What does Kindness have to do with Motivation?

Filed under Leadership | Posted by MMeloni

Some of your team members are motivated by the need to feel connected. If you have studied motivational theories, then you have come across McClelland’s theory. This theory basically states that people tend to be motivated either by a need for power, a need for affiliation, or a need for achievement. To be more accurate, you and your team members are each motivated by a combination of these three needs and for each of you, the formula for your combination is a bit different. Perhaps you have a team member who is 60% achievement-driven, 30% affiliation-driven, and 10% power-driven. Another team member might be 60% affiliation-driven, 20% power-driven, and 20% achievement-driven.

When you bring kindness to your team, you are drawing on a potentially powerful motivational approach. The connected team does a much better job working together to reach difficult milestones. Kindness does not just help those who are motivated by affiliation kindness helps the whole team.

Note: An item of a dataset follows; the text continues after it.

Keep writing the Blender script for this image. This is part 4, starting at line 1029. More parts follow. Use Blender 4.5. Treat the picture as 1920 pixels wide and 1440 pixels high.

Let’s start with your team members who have a need for affiliation. When you provide them with that affiliation within the team, they become excellent supporters of those who have a strong desire for achievement. They are happy to have strong and healthy relationships and frequently know that this comes from helping others. Additionally, the feeling they receive from being part of a shared success story helps to strengthen those feelings of affiliation. Experiencing success helps to motivate your team members who have a strong need for achievement. See how that works?

It should be noted that sometimes those who have a strong need for achievement prefer to work alone, but this is not always the case. It is possible to reinforce the experience of achievement reached through teamwork to encourage collaboration. It is also acceptable to allow those who prefer to work alone to have the ability to complete some of their work alone.

What about the team members who are driven by the need for power? How does a leader really gain power? Think about your role and your ability to exercise power. Yes, some of you are able to exert power simply because of your position and title. Some of you are able to exert power because your team members are afraid of you. But for most of you, your power comes through your ability to influence.

The need for power as defined in McClelland’s theory is about the enjoyment of organizing and influencing others. In a very extreme case, this would be without the enjoyment of any type of affiliation. Back to you, your ability to wield power is tied directly to your relationships. The relationships you have with your team and with your stakeholders. You are able to lead people because they are allowing you to lead them. Your relationships are a form of affiliation. Affiliation is a sense of connectedness. Exhibiting and experiencing kindness helps to build those connections.